── Given records

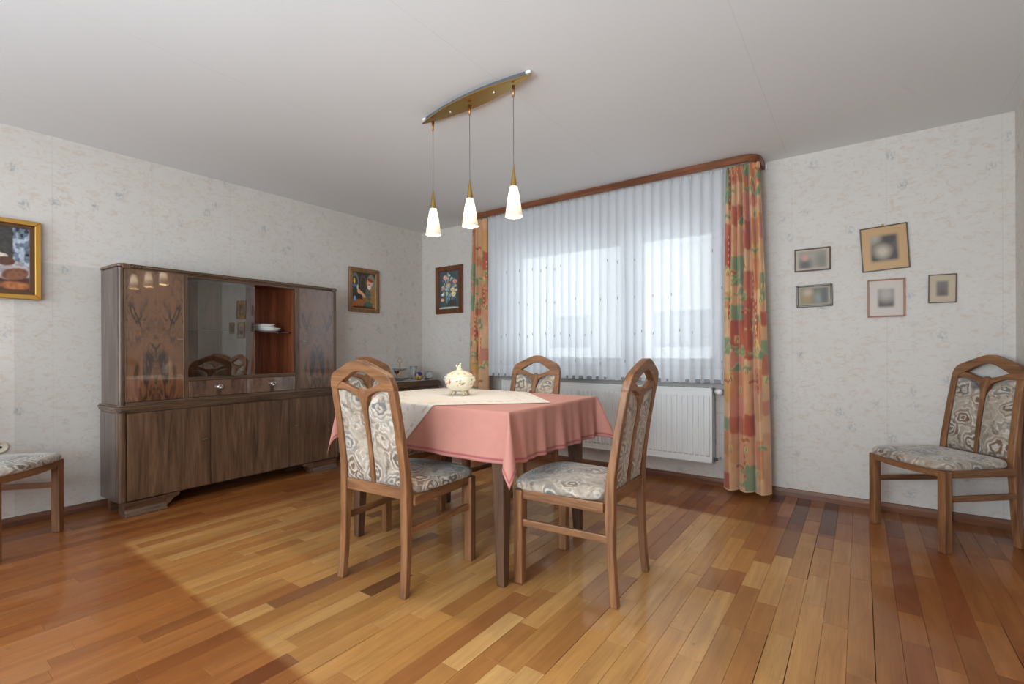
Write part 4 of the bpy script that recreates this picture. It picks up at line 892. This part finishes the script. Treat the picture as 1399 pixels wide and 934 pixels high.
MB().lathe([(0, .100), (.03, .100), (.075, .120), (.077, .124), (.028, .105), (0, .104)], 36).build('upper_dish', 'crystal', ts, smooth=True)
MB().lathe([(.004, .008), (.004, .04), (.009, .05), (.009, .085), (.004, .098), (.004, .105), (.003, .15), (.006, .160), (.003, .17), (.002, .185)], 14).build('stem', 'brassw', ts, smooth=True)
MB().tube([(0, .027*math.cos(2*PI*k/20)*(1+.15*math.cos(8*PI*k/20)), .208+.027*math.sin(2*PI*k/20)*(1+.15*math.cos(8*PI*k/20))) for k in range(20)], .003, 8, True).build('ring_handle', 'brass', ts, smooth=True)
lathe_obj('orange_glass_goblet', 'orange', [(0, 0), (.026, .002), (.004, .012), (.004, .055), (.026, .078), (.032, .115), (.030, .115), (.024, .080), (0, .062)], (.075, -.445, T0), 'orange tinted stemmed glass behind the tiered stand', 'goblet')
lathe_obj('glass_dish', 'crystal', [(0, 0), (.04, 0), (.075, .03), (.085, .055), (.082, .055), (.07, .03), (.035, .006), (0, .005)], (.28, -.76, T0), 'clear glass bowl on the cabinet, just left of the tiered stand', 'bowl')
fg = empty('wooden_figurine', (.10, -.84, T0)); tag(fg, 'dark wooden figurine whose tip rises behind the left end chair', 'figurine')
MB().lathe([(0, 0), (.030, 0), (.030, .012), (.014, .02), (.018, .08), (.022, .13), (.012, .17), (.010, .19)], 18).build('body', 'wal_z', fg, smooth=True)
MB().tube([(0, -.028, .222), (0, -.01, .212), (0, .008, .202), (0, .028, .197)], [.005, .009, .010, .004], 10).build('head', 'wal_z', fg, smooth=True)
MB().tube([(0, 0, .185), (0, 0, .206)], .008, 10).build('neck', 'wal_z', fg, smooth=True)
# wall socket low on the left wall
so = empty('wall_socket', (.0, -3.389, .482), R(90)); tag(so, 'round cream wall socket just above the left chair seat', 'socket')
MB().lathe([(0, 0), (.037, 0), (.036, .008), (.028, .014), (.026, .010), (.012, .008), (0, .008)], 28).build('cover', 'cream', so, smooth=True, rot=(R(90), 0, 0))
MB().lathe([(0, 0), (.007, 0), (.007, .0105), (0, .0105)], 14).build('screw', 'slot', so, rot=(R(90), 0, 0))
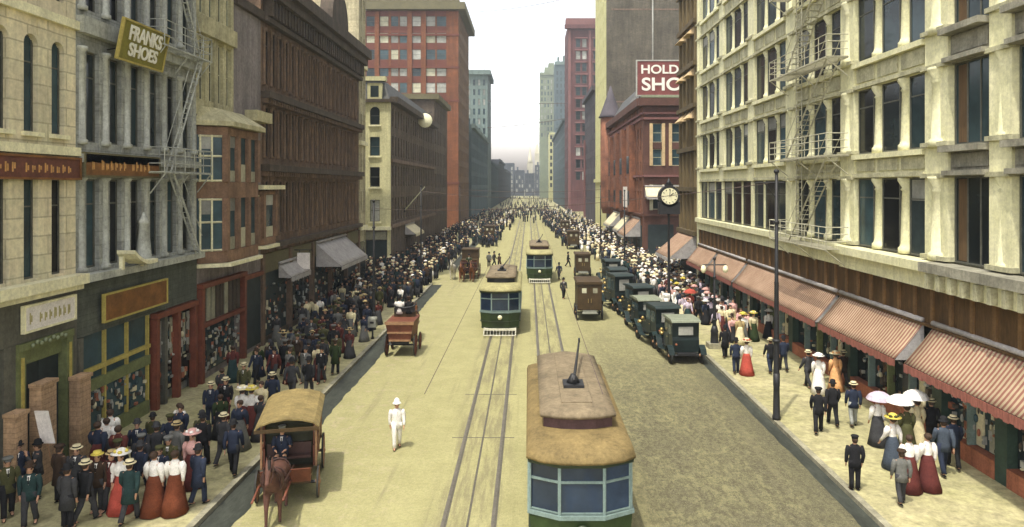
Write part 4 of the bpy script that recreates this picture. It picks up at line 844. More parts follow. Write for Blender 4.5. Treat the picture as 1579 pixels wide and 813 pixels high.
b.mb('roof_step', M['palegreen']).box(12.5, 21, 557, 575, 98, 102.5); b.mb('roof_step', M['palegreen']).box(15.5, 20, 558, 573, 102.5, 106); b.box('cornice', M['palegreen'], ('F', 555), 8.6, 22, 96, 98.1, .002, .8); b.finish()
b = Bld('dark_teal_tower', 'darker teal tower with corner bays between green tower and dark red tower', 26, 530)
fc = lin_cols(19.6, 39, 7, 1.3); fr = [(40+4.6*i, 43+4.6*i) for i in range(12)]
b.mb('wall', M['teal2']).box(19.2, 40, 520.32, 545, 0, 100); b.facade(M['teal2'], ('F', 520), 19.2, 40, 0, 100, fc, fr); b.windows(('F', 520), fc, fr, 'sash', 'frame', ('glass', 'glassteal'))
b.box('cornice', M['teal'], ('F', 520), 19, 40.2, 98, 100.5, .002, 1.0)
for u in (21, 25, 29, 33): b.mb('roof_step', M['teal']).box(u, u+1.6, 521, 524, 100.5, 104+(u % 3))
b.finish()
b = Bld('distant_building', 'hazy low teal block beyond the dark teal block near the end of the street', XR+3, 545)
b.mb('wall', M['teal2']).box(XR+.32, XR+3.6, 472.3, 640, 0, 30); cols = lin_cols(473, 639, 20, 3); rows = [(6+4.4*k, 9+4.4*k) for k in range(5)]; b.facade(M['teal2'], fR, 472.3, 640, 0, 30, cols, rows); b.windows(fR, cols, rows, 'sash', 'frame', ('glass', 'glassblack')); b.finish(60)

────

Problem statement:
Repeat each entry exactly as it appears; skip any picture.

Task answer:
Write part 4 of the bpy script that recreates this picture. It picks up at line 892. This part finishes the script. Treat the picture as 1399 pixels wide and 934 pixels high.
MB().lathe([(0, .100), (.03, .100), (.075, .120), (.077, .124), (.028, .105), (0, .104)], 36).build('upper_dish', 'crystal', ts, smooth=True)
MB().lathe([(.004, .008), (.004, .04), (.009, .05), (.009, .085), (.004, .098), (.004, .105), (.003, .15), (.006, .160), (.003, .17), (.002, .185)], 14).build('stem', 'brassw', ts, smooth=True)
MB().tube([(0, .027*math.cos(2*PI*k/20)*(1+.15*math.cos(8*PI*k/20)), .208+.027*math.sin(2*PI*k/20)*(1+.15*math.cos(8*PI*k/20))) for k in range(20)], .003, 8, True).build('ring_handle', 'brass', ts, smooth=True)
lathe_obj('orange_glass_goblet', 'orange', [(0, 0), (.026, .002), (.004, .012), (.004, .055), (.026, .078), (.032, .115), (.030, .115), (.024, .080), (0, .062)], (.075, -.445, T0), 'orange tinted stemmed glass behind the tiered stand', 'goblet')
lathe_obj('glass_dish', 'crystal', [(0, 0), (.04, 0), (.075, .03), (.085, .055), (.082, .055), (.07, .03), (.035, .006), (0, .005)], (.28, -.76, T0), 'clear glass bowl on the cabinet, just left of the tiered stand', 'bowl')
fg = empty('wooden_figurine', (.10, -.84, T0)); tag(fg, 'dark wooden figurine whose tip rises behind the left end chair', 'figurine')
MB().lathe([(0, 0), (.030, 0), (.030, .012), (.014, .02), (.018, .08), (.022, .13), (.012, .17), (.010, .19)], 18).build('body', 'wal_z', fg, smooth=True)
MB().tube([(0, -.028, .222), (0, -.01, .212), (0, .008, .202), (0, .028, .197)], [.005, .009, .010, .004], 10).build('head', 'wal_z', fg, smooth=True)
MB().tube([(0, 0, .185), (0, 0, .206)], .008, 10).build('neck', 'wal_z', fg, smooth=True)
# wall socket low on the left wall
so = empty('wall_socket', (.0, -3.389, .482), R(90)); tag(so, 'round cream wall socket just above the left chair seat', 'socket')
MB().lathe([(0, 0), (.037, 0), (.036, .008), (.028, .014), (.026, .010), (.012, .008), (0, .008)], 28).build('cover', 'cream', so, smooth=True, rot=(R(90), 0, 0))
MB().lathe([(0, 0), (.007, 0), (.007, .0105), (0, .0105)], 14).build('screw', 'slot', so, rot=(R(90), 0, 0))
Write part 4 of the bpy script that recreates this picture. It picks up at line 844. More parts follow. Write for Blender 4.5. Treat the picture as 1579 pixels wide and 813 pixels high.
b.mb('roof_step', M['palegreen']).box(12.5, 21, 557, 575, 98, 102.5); b.mb('roof_step', M['palegreen']).box(15.5, 20, 558, 573, 102.5, 106); b.box('cornice', M['palegreen'], ('F', 555), 8.6, 22, 96, 98.1, .002, .8); b.finish()
b = Bld('dark_teal_tower', 'darker teal tower with corner bays between green tower and dark red tower', 26, 530)
fc = lin_cols(19.6, 39, 7, 1.3); fr = [(40+4.6*i, 43+4.6*i) for i in range(12)]
b.mb('wall', M['teal2']).box(19.2, 40, 520.32, 545, 0, 100); b.facade(M['teal2'], ('F', 520), 19.2, 40, 0, 100, fc, fr); b.windows(('F', 520), fc, fr, 'sash', 'frame', ('glass', 'glassteal'))
b.box('cornice', M['teal'], ('F', 520), 19, 40.2, 98, 100.5, .002, 1.0)
for u in (21, 25, 29, 33): b.mb('roof_step', M['teal']).box(u, u+1.6, 521, 524, 100.5, 104+(u % 3))
b.finish()
b = Bld('distant_building', 'hazy low teal block beyond the dark teal block near the end of the street', XR+3, 545)
b.mb('wall', M['teal2']).box(XR+.32, XR+3.6, 472.3, 640, 0, 30); cols = lin_cols(473, 639, 20, 3); rows = [(6+4.4*k, 9+4.4*k) for k in range(5)]; b.facade(M['teal2'], fR, 472.3, 640, 0, 30, cols, rows); b.windows(fR, cols, rows, 'sash', 'frame', ('glass', 'glassblack')); b.finish(60)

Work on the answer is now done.